### TASK:
Repeat, exactly and completely, the material that follows. Omit the pictures.

++++++++++++++++++++

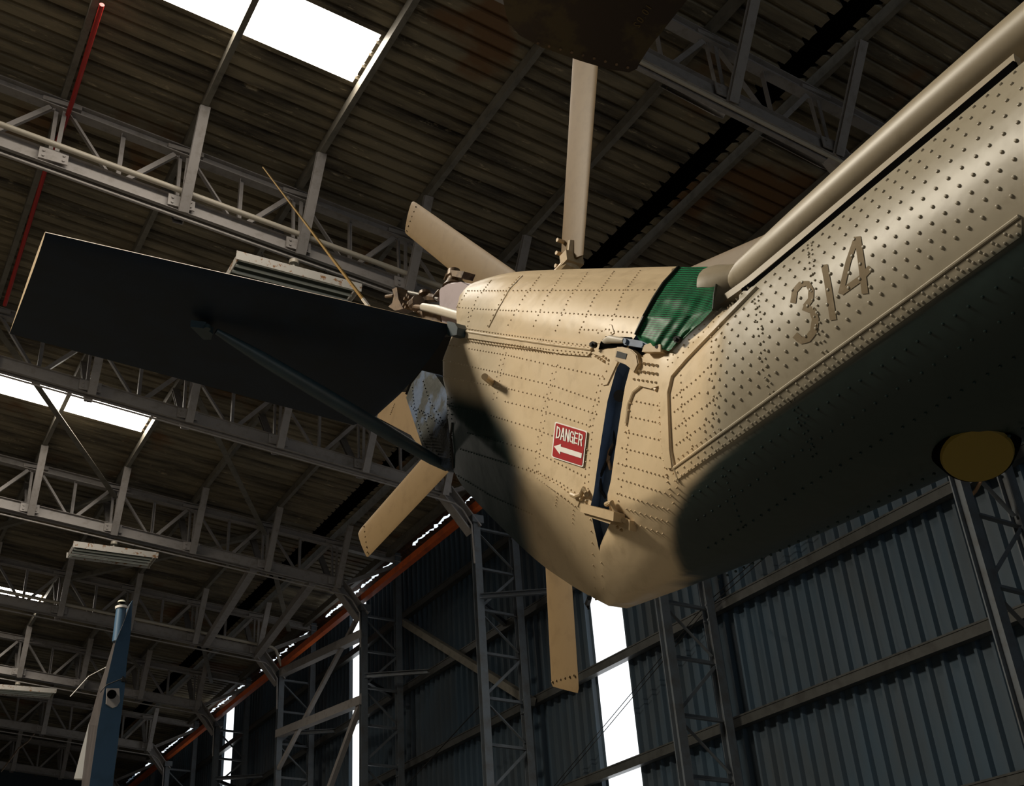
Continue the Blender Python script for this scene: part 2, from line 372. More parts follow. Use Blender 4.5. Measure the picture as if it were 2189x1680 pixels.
def make_col():
    root = empty('lattice_column', (0, 0, 0))
    bm = B(); beam(bm, (9.0, 0, GZ), (9.0, 0, 8.0), .13, .12, 'I', (0, 1, 0)); link('inner_chord', bm, 'steel3', root)
    bm = B(); beam(bm, (9.76, 0, GZ), (9.76, 0, 9.25), .13, .12, 'I', (0, 1, 0)); link('outer_chord', bm, 'steel3', root)
    z = 7.82; k = 0
    while z > 0:
        bm = B(); beam(bm, (9.05, 0, z), (9.72, 0, z-.03), .06, .06, 'L'); link('lacing_bar', bm, 'steel3', root)
        a, b = (9.06, 9.71) if k % 2 == 0 else (9.71, 9.06)
        bm = B(); beam(bm, (a, 0, z-.08), (b, 0, z-.66), .05, .045, 'L'); link('lacing_bar', bm, 'steel3', root)
        z -= .73; k += 1
    for s in (-1, 1):
        bm = B(); beam(bm, (9.0, s*.06, 6.56), (10.1, s*.95, 6.50), .07, .085, 'C', (0, 0, 1)); link('girt_stay', bm, 'steel3', root)
    bm = B(); box(bm, (8.9, -.1, 7.88), (9.12, .1, 8.02))
    for zz in (7.7, 4.9, 4.7):
        for dy in (-.04, .04): disc(bm, (9.70, dy, zz), (1, 0, 0), .016, .03, 6)
    link('cap_plate', bm, 'steel3', root)
    return root
proto = make_col()
CL = ['lattice wall column at the far right edge below the yellow disc', 'lattice wall column right of the wide white window strip',
      'lattice wall column under the upper end of the orange beam', 'lattice wall column standing in front of the narrow white window strip',
      'lattice wall column between the two narrow white window strips', 'lattice wall column at the left edge of the smallest white window strip',
      'lattice wall column at the lower left end of the orange beam', 'faint lattice wall column furthest away, below the orange beam']
cols_ = []
for i, y in enumerate(FY):
    o = proto if i == 0 else copy_tree(proto)
    o.location = (0, y, 0); tag(o, 'grey steel '+CL[i], 'column', 'lattice columns along the wall')

# orange beam
bm = B(); beam(bm, (8.99, 9.0, 8.165), (8.99, Y1, 8.165), .12, .13, 'C')
tag(link('orange_beam', bm, 'orange'), 'long orange painted steel beam running along the tops of the wall columns', 'beam')
# girts
GL = ['lowest girt at the bottom right edge', 'girt crossing the wide white window strip near the bottom of the picture', 'girt crossing the wide white window strip about halfway',
      'girt behind the drooping brown rotor blade', 'girt above the grey stays of the columns', 'topmost girt close under the orange beam']
for k, z in enumerate((1.94, 3.42, 4.95, 6.47, 8.0)):
    bm = B(); beam(bm, (10.05, Y0, z), (10.05, Y1, z), .12, .12, 'C')
    beam(bm, (9.99, Y0, z+.065), (9.99, Y1, z+.065), .02, .02)
    tag(link('wall_girt', bm, 'girt'), 'dark steel '+GL[k], 'beam', 'girts on the corrugated wall')

# bracing in the wall and the roof
def thing_beam(name, p, q, w, h, kind, m, label, cat, group=None, up=(0, 0, 1)):
    bm = B(); beam(bm, p, q, w, h, kind, up); o = link(name, bm, m); tag(o, label, cat, group); return o
thing_beam('wall_brace', (9.9, 20.5, 7.8), (9.9, 15.75, 4.9), .13, .13, 'box', 'steel2', 'thick dark diagonal brace between two lattice columns, casting a shadow on the wall', 'brace')
thing_beam('wall_brace', (9.0, 25.16, 7.97), (9.0, 20.45, 7.42), .17, .17, 'box', 'steel', 'upper of the two grey struts reaching the column in front of the narrow window', 'brace', 'wall braces')
thing_beam('wall_brace', (9.0, 25.18, 6.58), (9.0, 20.45, 6.1), .17, .17, 'box', 'steel', 'lower of the two grey struts reaching the column in front of the narrow window', 'brace', 'wall braces')
thing_beam('wall_brace', (9.0, 20.45, 6.2), (9.0, 23.4, 3.7), .10, .10, 'box', 'steel', 'pale diagonal strut crossing the narrow white window near the bottom edge', 'brace', 'wall braces')
thing_beam('wall_brace', (9.0, 20.45, 8.0), (9.0, 25.1, 5.8), .08, .08, 'box', 'steel', 'thin diagonal strut falling from the orange beam left of the narrow window', 'brace', 'wall braces')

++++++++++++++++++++

### COMPLETE RESPONSE:
Continue the Blender Python script for this scene: part 2, from line 372. More parts follow. Use Blender 4.5. Measure the picture as if it were 2189x1680 pixels.
def make_col():
    root = empty('lattice_column', (0, 0, 0))
    bm = B(); beam(bm, (9.0, 0, GZ), (9.0, 0, 8.0), .13, .12, 'I', (0, 1, 0)); link('inner_chord', bm, 'steel3', root)
    bm = B(); beam(bm, (9.76, 0, GZ), (9.76, 0, 9.25), .13, .12, 'I', (0, 1, 0)); link('outer_chord', bm, 'steel3', root)
    z = 7.82; k = 0
    while z > 0:
        bm = B(); beam(bm, (9.05, 0, z), (9.72, 0, z-.03), .06, .06, 'L'); link('lacing_bar', bm, 'steel3', root)
        a, b = (9.06, 9.71) if k % 2 == 0 else (9.71, 9.06)
        bm = B(); beam(bm, (a, 0, z-.08), (b, 0, z-.66), .05, .045, 'L'); link('lacing_bar', bm, 'steel3', root)
        z -= .73; k += 1
    for s in (-1, 1):
        bm = B(); beam(bm, (9.0, s*.06, 6.56), (10.1, s*.95, 6.50), .07, .085, 'C', (0, 0, 1)); link('girt_stay', bm, 'steel3', root)
    bm = B(); box(bm, (8.9, -.1, 7.88), (9.12, .1, 8.02))
    for zz in (7.7, 4.9, 4.7):
        for dy in (-.04, .04): disc(bm, (9.70, dy, zz), (1, 0, 0), .016, .03, 6)
    link('cap_plate', bm, 'steel3', root)
    return root
proto = make_col()
CL = ['lattice wall column at the far right edge below the yellow disc', 'lattice wall column right of the wide white window strip',
      'lattice wall column under the upper end of the orange beam', 'lattice wall column standing in front of the narrow white window strip',
      'lattice wall column between the two narrow white window strips', 'lattice wall column at the left edge of the smallest white window strip',
      'lattice wall column at the lower left end of the orange beam', 'faint lattice wall column furthest away, below the orange beam']
cols_ = []
for i, y in enumerate(FY):
    o = proto if i == 0 else copy_tree(proto)
    o.location = (0, y, 0); tag(o, 'grey steel '+CL[i], 'column', 'lattice columns along the wall')

# orange beam
bm = B(); beam(bm, (8.99, 9.0, 8.165), (8.99, Y1, 8.165), .12, .13, 'C')
tag(link('orange_beam', bm, 'orange'), 'long orange painted steel beam running along the tops of the wall columns', 'beam')
# girts
GL = ['lowest girt at the bottom right edge', 'girt crossing the wide white window strip near the bottom of the picture', 'girt crossing the wide white window strip about halfway',
      'girt behind the drooping brown rotor blade', 'girt above the grey stays of the columns', 'topmost girt close under the orange beam']
for k, z in enumerate((1.94, 3.42, 4.95, 6.47, 8.0)):
    bm = B(); beam(bm, (10.05, Y0, z), (10.05, Y1, z), .12, .12, 'C')
    beam(bm, (9.99, Y0, z+.065), (9.99, Y1, z+.065), .02, .02)
    tag(link('wall_girt', bm, 'girt'), 'dark steel '+GL[k], 'beam', 'girts on the corrugated wall')

# bracing in the wall and the roof
def thing_beam(name, p, q, w, h, kind, m, label, cat, group=None, up=(0, 0, 1)):
    bm = B(); beam(bm, p, q, w, h, kind, up); o = link(name, bm, m); tag(o, label, cat, group); return o
thing_beam('wall_brace', (9.9, 20.5, 7.8), (9.9, 15.75, 4.9), .13, .13, 'box', 'steel2', 'thick dark diagonal brace between two lattice columns, casting a shadow on the wall', 'brace')
thing_beam('wall_brace', (9.0, 25.16, 7.97), (9.0, 20.45, 7.42), .17, .17, 'box', 'steel', 'upper of the two grey struts reaching the column in front of the narrow window', 'brace', 'wall braces')
thing_beam('wall_brace', (9.0, 25.18, 6.58), (9.0, 20.45, 6.1), .17, .17, 'box', 'steel', 'lower of the two grey struts reaching the column in front of the narrow window', 'brace', 'wall braces')
thing_beam('wall_brace', (9.0, 20.45, 6.2), (9.0, 23.4, 3.7), .10, .10, 'box', 'steel', 'pale diagonal strut crossing the narrow white window near the bottom edge', 'brace', 'wall braces')
thing_beam('wall_brace', (9.0, 20.45, 8.0), (9.0, 25.1, 5.8), .08, .08, 'box', 'steel', 'thin diagonal strut falling from the orange beam left of the narrow window', 'brace', 'wall braces')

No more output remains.